Brasileira é personal trainer em academia feminina na Arábia Saudita

Permissão para mulheres se exercitarem é recente; escolas não tinham educação física para meninas

Flávia Mantovani
São Paulo

Em 2015, quando a personal trainer gaúcha Gabriela Delfino chegou à Arábia Saudita, não havia educação física para as meninas nas escolas e as mulheres não podiam frequentar academias de ginástica.

Hoje, os esportes estão liberados para as estudantes e algumas academias femininas receberam licença para funcionar. Moradora da cidade de Al Khobar, Gabriela, 29, tornou-se instrutora em uma delas.

A brasileira Gabriela Delfino em Al Khobar, na Arábia Saudita, onde mora
A brasileira Gabriela Delfino em Al Khobar, na Arábia Saudita, onde mora - Arquivo Pessoal

“Tenho que trabalhar noções básicas com as alunas, porque são mulheres que cresceram sem nenhum contato com o esporte e têm dificuldade de equilíbrio, de coordenação motora”, conta, acrescentando que o cenário está mudando para melhor.

“Tem muita mulher interessada em se mexer. Já existem grupos de corrida femininos, times de basquete, passeios ciclísticos”, conta.

Em janeiro deste ano, o príncipe herdeiro Mohammed Bin Salman permitiu que mulheres frequentassem estádios esportivos pela primeira vez em décadas, como uma das reformas de seu plano de modernização de um dos países mais conservadores do mundo.

Como o ambiente é exclusivamente feminino, dentro da academia as sauditas usam roupas de ginástica comuns. Para correr em ambiente externo, porém, vestem a abaya, túnica preta tradicional no país.

Segundo Gabriela, já existem abayas esportivas, adaptadas pelas próprias sauditas para melhorar a mobilidade na prática de exercício.

Ela conta que, assim como as academias, restaurantes, estádios e outros ambientes nos país são segregados entre homens e mulheres —muitas vezes, elas só podem entrar em áreas reservadas para famílias.

Menciona, também, que as sauditas recebem concessões, como lugar preferencial em filas de bancos e lojas e vaga reservada em estacionamentos. “Não vou discordar que a gente tem privilégios por ser mulher, como motorista que abre porta, carrega sacola. Mas isso me incomoda porque sou independente, gosto de carregar minhas coisas”, diz.

Seu maior problema, porém, era não poder dirigir. Tanto que ela tirou carteira logo depois que passou a ser permitido. “Eu me sentia muito dependente antes.

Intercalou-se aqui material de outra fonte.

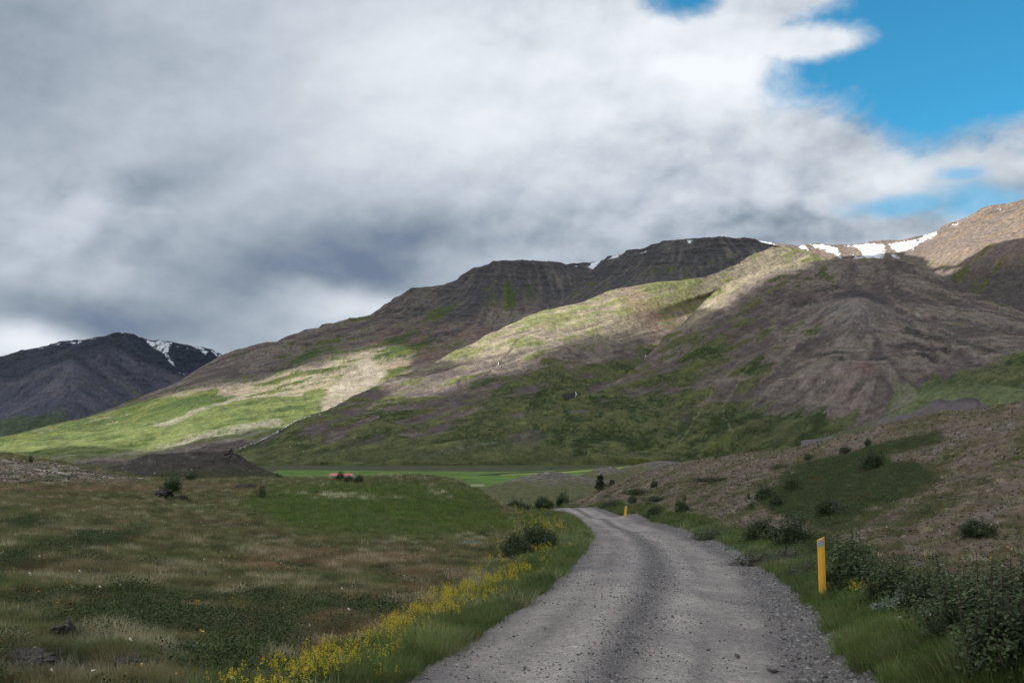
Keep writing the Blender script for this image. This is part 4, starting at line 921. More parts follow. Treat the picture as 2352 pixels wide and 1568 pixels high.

Agora melhorou. Eu tinha medo de ser xingada ou agredida no trânsito, mas está tudo indo bem, me sinto respeitada”, diz.

Segundo Gabriela, a alta demanda gerou fila de espera para tirar carteira de motorista, mas ainda são poucas as mulheres que ela vê dirigindo nas ruas. “Algumas sauditas preferem a comodidade de manter um motorista. Outras fazem questão de tirar a carteira para ter essa escolha.”

Apesar da falta de liberdade para dizerem o que pensam, ela percebe, nas sauditas com as quais convive, a vontade de obter mais direitos. “Elas estão contentes com as mudanças que vêm acontecendo, mas querem mais.”